La gloire des Billoux

Le Jean-Pierre, je le connais depuis une paye. Il a été formé par des vieux de la vieille, Dumaine (La Côte d’Or à Saulieu) et Humbert (le super saucier de Maxim’s), des cadors du piano qui ne s’allongeaient pas la couenne avec du yuzu. A l’époque de Digoin, épaulé par l’épatante Marie-Françoise, Billoux avait de la tige. Deux macarons au Michelin et une tortore à vous faire gnognoter du poireau. Aujourd’hui, à Dijon, dans la belle ville de Rebsamen (l’ex-ministre du travail qui a eu bien raison de laisser tomber Incompétent 1er et de revenir dans son terroir), il règne sur la place de la Libération (signé Hardouin-Mansart), en face du magnifique Palais des Ducs, qui abrite l’exceptionnel Musée des Beaux-Arts. Ici, dans l’été finissant, on fête Louis XIV. En souvenir du formidable Loiseau (excusez l’accumulation des adjectifs, mais il y a des gaziers qui méritent le superlatif), avec qui Jean-Pierre buvait des coups et tapait le carton, le Pré aux Clercs (une seule étoile au Michelin), c’est du Lully. On danse, on chante, on se régale le mirliton avec des plats à croustiller des noisettes. On vous recommande la fraîcheur d’écrevisses, des pattes rouges préparées par Alexis, le digne rejeton de son dab, avec brunoise de légumes, consommé et glaçon d’écrevisses, un plat fulgurant, éblouissant de finesse. Le père et le fils au piano, vous voyez un peu la passacaille ? L’exquis Jean-Pierre, qui a toujours affectionné les champignons, travaille les cèpes, les morilles et les girolles en pistoléro du jus de cuisson. En goûtant l’omble chevalier et le coffre de pigeon rôti, cuisse farcie, rhubarbe confite et jus de carcasse, le gars qui a du caisson se prend pour un fifre à pédale. C’est Byzance en pleine moutarde (à Dijon, rien de plus normal). Et au risque de passer pour un cuistre, on ne cause même pas de l’œuf cocotte aux truffes, du carré de veau aux girolles ou du sandre poêlé au vin jaune ! D’autant que les Billoux, secondés au goulot par le sémillant Patrice, vous défrisent le papillon avec des pernand-vergelesses et des chambolle-musigny à vous morganer les boules de Siam. Voyez-vous, jouvenceaux et jouvencelles, les Billoux qui méritent fastoche un deuxième macaron, savent flatter l’obélisque jusqu’au trèfle. Ce sont des épées. Or, pour se requinquer le gobelot, rien de tel !

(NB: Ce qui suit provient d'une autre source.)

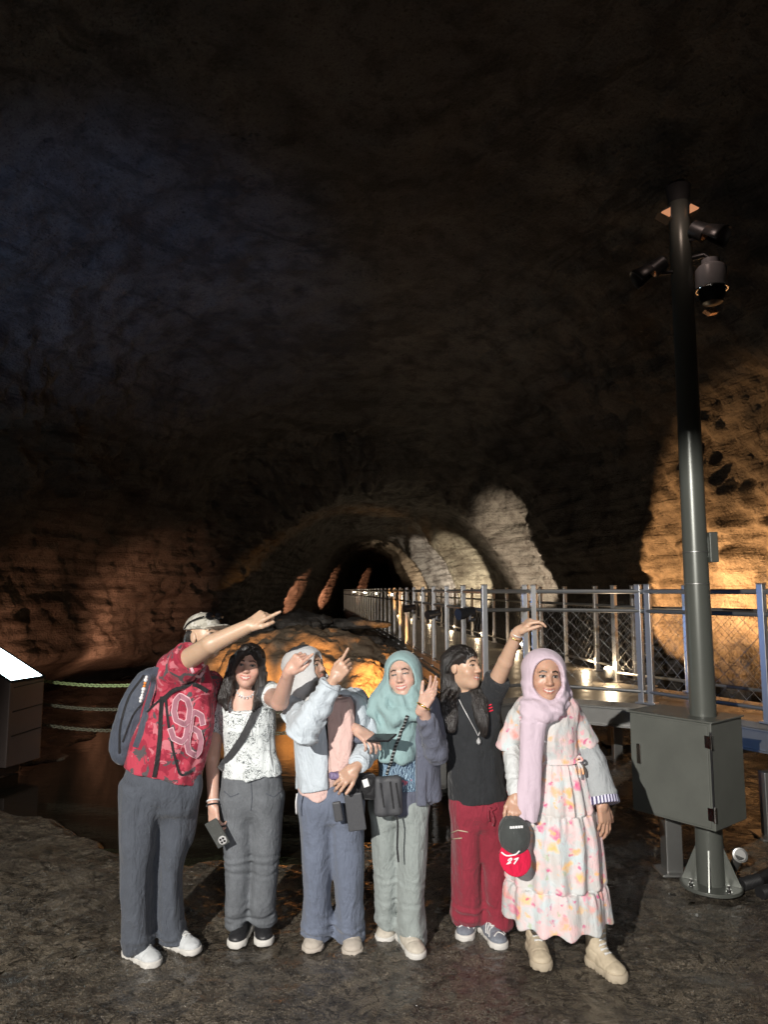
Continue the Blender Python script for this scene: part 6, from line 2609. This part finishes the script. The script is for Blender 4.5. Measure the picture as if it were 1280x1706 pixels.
    h.loft([(1132, 778, 802, .04, .0), (1160, 782, 812, .034, -.08), (1190, 789, 815, .026, -.125), (1214, 797, 814, .016, -.145), (1230, 803, 811, .008, -.15)], 4.08, .03)
    h.fold(lambda P: .0030 * vnoise(np.stack([P[:, 0] * 120 + 4 * vnoise(P * 6), P[:, 1] * 90, P[:, 2] * 3], 1)) + .003 * vnoise(np.stack([P[:, 0] * 45, P[:, 1] * 45, P[:, 2] * 3], 1)))
    fobj('hair', h, M['hair'], P, h=.004)
    # pendant on a cord
    pn = drape(smooth_path([J(765, 1166, 3.95), J(778, 1190, 3.9), J(790, 1212, 3.9), J(797, 1226, 3.9)], 30), bv, CAMP, .006)
    mb = MB()
    mb.tube(pn, .0025, 6)
    mb.tube(drape(smooth_path([J(812, 1170, 3.95), J(806, 1200, 3.9), J(797, 1226, 3.9)], 20), bv, CAMP, .006), .0025, 6)
    nk = mb.build('necklace', M['silver'], P, smooth=True)
    mb = MB()
    e = np.array(pn[-1])
    mb.lathe(e - [0, .008, .028], [(.002, -.016), (.012, -.006), (.012, .008), (.005, .016), (.002, .022)], 14)
    mb.build('pendant', M['silver'], nk, smooth='auto')
    d = (wL - eL) / np.linalg.norm(wL - eL)
    tori('bracelet', wL - d * .012, d, .032, .003, M['silver'], P)
    tori('bracelet', wL - d * .035, d + np.array([.15, 0, 0]), .034, .003, M['gold'], P)


# ------------------------------------------------------------------ 6: woman in the floral dress
def person_dress():
    Y = 3.82
    FT1 = (gat(906, 1621), gat(906, 1621) + np.array([.01, .265, 0]))
    FT2 = (gat(1040, 1640), gat(990, 1612) + np.array([.0, .05, 0]))
    hd = Head(J(908, 1126, 3.77), 2, 1, 2, 1.07, 1.0)
    nb = J(909, 1172, 3.83)
    sR, eR, wR = J(866, 1194, 3.84), J(850, 1254, 3.86), J(860, 1326, 3.66)
    sL, eL, wL = J(954, 1194, 3.84), J(984, 1256, 3.84), J(1004, 1336, 3.74)
    f = Field()
    hd.add(f, ears=False)
    base_body(f, hd, nb, J(910, 1220, Y), J(930, 1310, Y), (sR, sL), (J(908, 1340, Y), J(955, 1340, Y)), (J(906, 1460, Y), J(968, 1460, Y)), (ank(*FT1), ank(*FT2)), .11, .082)
    f.chain([sR, eR, wR], [.045, .038, .027], .02)
    f.chain([sL, eL, wL], [.045, .040, .028], .02)
    add_hand(f, wR, J(858, 1366, 3.60) - wR, (-.1, -.95, .2), 1, (.55, .6, .62, .65), .7, .95)
    add_hand(f, wL, np.array([.10, -.05, -1]), (.55, -.8, 0), -1, (.2, .22, .25, .3), .35, 1.05)
    P = fobj('person', f, SKIN, None, np.array([.95, 3.8, 0]), .003, paint_skin(SK6, hd, eye=1.15, lip=(.42, .13, .11)))
    tag(P, 'person in lilac headscarf, long floral dress and sand boots, smiling at the camera', 'person')
    g = Field()
    g.loft([(1160, 868, 956, .085), (1178, 856, 966, .112), (1200, 872, 962, .13), (1232, 882, 962, .128), (1255, 890, 966, .118), (1268, 894, 967, .112)], Y, .03)
    for a, b, ra, rb, e0 in ((J(866, 1196, 3.84), J(850, 1238, 3.85), .060, .064, eR - sR), (J(952, 1192, 3.84), J(975, 1234, 3.84), .062, .064, eL - sL)):
        g.tube(a, b, ra, rb, .035, .022, e0)
    z1 = at(930, 1345, Y)[2]
    z2 = at(930, 1462, Y)[2]
    z0 = at(930, 1266, Y)[2]
    zh = at(930, 1560, Y)[2]
    g.loft([(1262, 894, 967, .112), (1285, 888, 974, .135), (1320, 874, 982, .165), (1347, 866, 989, .18), (1362, 858, 993, .195), (1400, 852, 1000, .21), (1460, 845, 1006, .225), (1474, 841, 1010, .238), (1510, 839, 1015, .25), (1550, 838, 1020, .258), (1575, 841, 1022, .26)], Y, .012, rnd=.01)
    cxa = at(930, 1420, Y)[0]

    def dress_fold(P):
        z = P[:, 2]
        an = np.arctan2(P[:, 1] - Y, (P[:, 0] - cxa) * 1.0)
        def tier(top, bot, n, amp, ph):
            t = np.clip((top - z) / (top - bot), 0, 1)
            on = (z < top) & (z >= bot - .001)
            w = np.sin(an * n + ph + 1.6 * vnoise(np.stack([an * 2.2, z * 3, z * 0], 1) + ph)) * (.5 + .5 * t)
            g2 = np.sin(an * n * 2.7 + ph * 2 + 2 * vnoise(P * 8)) * np.exp(-t * 6) * .35
            return on * amp * (w + g2)
        d = tier(z0, z1, 15, .010, .3) + tier(z1, z2, 13, .014, 1.9) + tier(z2, zh - .1, 12, .014, 4.2)
        for zt in (z0, z1, z2):
            d = d + .006 * np.exp(-((z - zt) / .006) ** 2)
        up = z > z0
        d = d + up * (.006 * vnoise(P * [20, 20, 8] + 3) + .004 * vnoise(P * [44, 44, 14]))
        return d
    g.fold(dress_fold)
    # the hem dips in front
    g.half(J(930, 1566, Y - .25), np.array([.0, .10, -1]), .006)
    ds = fobj('dress', g, M['dress'], P, h=.0048)
    bv = bvh_of(ds)
    ribbon('belt', smooth_path([J(894, 1267, 3.7), J(915, 1270, 3.68), J(945, 1270, 3.68), J(966, 1266, 3.72)], 30), .022, M['dress'], ds, bv, CAMP, .006)
    mb = MB()
    for pts in ([J(961, 1266, 3.7), J(966, 1260, 3.68), J(971, 1266, 3.68), J(963, 1269, 3.69)], [J(962, 1268, 3.7), J(966, 1280, 3.68), J(967, 1296, 3.67)], [J(962, 1268, 3.7), J(970, 1278, 3.68), J(973, 1290, 3.68)]):
        mb.tube(smooth_path(pts, 14), .006, 8)
    mb.build('belt_tie', M['dress'], ds, smooth=True)
    for y in (1210, 1224, 1236):
        p = drape([J(909, y, 3.7)], bv, CAMP, .002)[0]
        mb = MB()
        mb.lathe(p, [(.006, -.002), (.006, .002), (.003, .003)], 12, frame((0, -1, 0)))
        mb.build('button', M['silver'], ds, smooth='auto')
    # undersleeves
    s = Field()
    s.cap(J(853, 1240, 3.85), wR + (eR - wR) * .1, .050, .040, .02)
    s.fold(sleeve_folds(eR, wR, .005, 50, 3))
    fobj('undersleeve', s, M['whitesleeve'], P, h=.0045)
    s = Field()
    s.chain([J(974, 1236, 3.84), J(988, 1268, 3.83), J(1004, 1324, 3.76)], [.058, .066, .076], .03)
    d = wL - eL
    d /= np.linalg.norm(d)
    s.half(J(1005, 1328, 3.757), d, .006, c=J(1006, 1345, 3.74), R=.12)
    s.fold(sleeve_folds(eL, wL, .004, 36, 8))
    us = fobj('undersleeve', s, M['innersleeve'], P, h=.0045)
    c = Field()
    ce = J(1005, 1330, 3.757)
    c.cap(ce - d * .004, ce + d * .028, .079, .080, .01)
    c.half(ce - d * .012, -d, .003)
    c.half(ce + d * .030, d, .003)
    fobj('cuff', c, M['cuff'], us, h=.0042)
    # headscarf with a long tail
    h = Field()
    hijab_hood(h, hd, .114, (.086, .100, .104), (0, .112, -.008), .122)
    h.ell(J(910, 1170, 3.80), (.115, .115, .055), None, .04)
    h.chain([J(882, 1158, 3.74), J(888, 1178, 3.69), J(908, 1192, 3.66), J(930, 1180, 3.68), J(942, 1158, 3.75)], [.03, .034, .036, .032, .026], .025)
    h.chain([J(876, 1172, 3.76), J(884, 1192, 3.70), J(902, 1203, 3.67), J(926, 1192, 3.67), J(946, 1172, 3.74)], [.024, .026, .026, .024, .02], .02)
    h.chain([J(936, 1130, 3.82), J(944, 1156, 3.82), J(950, 1174, 3.80)], [.03, .036, .026], .03)
    h.loft([(1166, 866, 915, .05, -.12), (1200, 868, 912, .042, -.15), (1260, 866, 906, .036, -.155), (1330, 862, 901, .030, -.185), (1376, 863, 896, .022, -.20)], Y, .025, rnd=.015)
    h.half(J(878, 1369, 3.6), np.array([-.25, 0, -1]), .004)
    h.fold(lambda P: (.005 * vnoise(np.stack([P[:, 0] * 40, P[:, 1] * 20, P[:, 2] * 4], 1) + 2) * (P[:, 2] < 1.22) + .009 * vnoise(np.stack([P[:, 0] * 9, P[:, 1] * 9, P[:, 2] * 34 + P[:, 0] * 20], 1)) * (P[:, 2] > 1.22) * np.clip((1.50 - P[:, 2]) * 10, .1, 1)))
    fobj('headscarf', h, M['lilac'], P, h=.0042)
    # boots
    shoe(P, *FT1, .105, M['boot'], M['bootsole'], 'boot', .09, sole_h=.042, lace_m=M['lace'], shaft=.12)
    shoe(P, *FT2, .105, M['boot'], M['bootsole'], 'boot', .09, sole_h=.042, lace_m=M['lace'], shaft=.12)
    # the cap she holds
    cp = empty('baseball_cap', J(854, 1452, 3.56), 'charcoal baseball cap with a bright red peak held hanging beside the floral dress', 'cap')
    CC = J(857, 1398, 3.60)
    A = rot_head(-6, -62, 8)
    cr = Field()
    cr.ell(CC + A[1] * -.02, (.080, .092, .082), A, .01)
    cr.half(CC, -A[2], .004)
    cr.fold(lambda P: .003 * vnoise(P * 22))
    co_ = fobj('crown', cr, M['greycap'], cp, h=.004)
    br = Field()
    br.ell(CC + A[1] * .085 + A[2] * .004, (.078, .082, .016), A, .01)
    br.ell(CC + A[1] * -.02, (.079, .090, .09), A, .004, 's')
    bo = fobj('peak', br, M['redcap'], cp, h=.004)
    bvc = bvh_of(co_, bo)
    for k in range(5):
        q = [J(852 + 4.4 * k, 1381 - .3 * k, 3.5), J(852 + 4.4 * k, 1377 - .3 * k, 3.5)]
        ribbon('lettering', q, .011, M['whiteprint'], co_, bvc, CAMP, .002, .001)
    sw = [J(836, 1420, 3.5), J(845, 1426, 3.5), J(858, 1424, 3.5), J(866, 1417, 3.5)]
    ribbon('emblem', smooth_path(sw, 16), .006, M['whiteprint'], bo, bvc, CAMP, .002, .001)
    for ch, cx in (('2', 848), ('7', 858)):
        stroke_decal('number', GLY[ch], lambda u, v, cx=cx: J(cx + 7 * (u - .5) + 3 * v, 1440 - 8 * v - 3 * u, 3.5), .006, M['whiteprint'], bo, bvc, CAMP, .002)
    mb = MB()
    mb.tube(smooth_path([CC - A[1] * .10 + A[0] * .03 + A[2] * .02, CC - A[1] * .118 + A[2] * .012, CC - A[1] * .10 - A[0] * .03 + A[2] * .02], 12), .006, 8)
    mb.build('strap', M['strap'], cp, smooth=True)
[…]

Le Pré aux Clercs, 13 place de la Libération, 21000 Dijon, 0380380505. Menus : 55 et 98€. Carte : 90€
A quelques bornettes de Dijon, en direction de Beaune, non loin du château de Clos Vougeot et de l’abbaye de Cîteaux, le château de Gilly est une merveille architecturale assez mastoque, avec parc immense, piaules grand siècle, mais confort tocasson (boucan, petite télé, pas de climatisation…) Pour un Cinq étoiles, ça la fout mal, d’autant que l’accueil est empaqueté, assez jobard, très pomme à l’eau, et que la table ne vaut pas une broque. Autant la cantine est superbe, ancien cellier des moines avec une salle voûtée aux croisées d’ogives soutenues par des piliers, autant l’assiette est béchamel, relativement blécharde. Au Clos des Prieurs (blaze de l’estanco), tout commence par un accueil à -15° (on a l’impression de gêner), avec une Madame Mim aussi aimable qu’un gardien de prison. Dans la foulée, mes agnelets, on attend une plombe pour la commande. La tortore est touristique, batave et flamande, très flaquedalle, tranche de céleri, comme un comptoir sans verre. Bref, on est censé se faire mousser le comique et se compter les poils avec du saumon, des gambas et du cabillaud (mets exclusivement bourguignons !), un suprême de volaille trop cuit, du foie gras à la fraise (beurp !), un sandre mou du genou, tout le toutime à l’avenant. Bref, pas de quoi s’agacer le sous-préfet. C’est beau, okay des brumes, ça raque, mais pour le reste, on pète le loup à vous étouffaresse le perroquet. Pas de quoi faire gilly gilly sous le faubourg des cisterciens. Allez en paix, mes frères !
Château de Gilly, Gilly-lès-Cîteaux, 21640 Vougeot, 0380628998. Menus : 39€, 58€, 78€.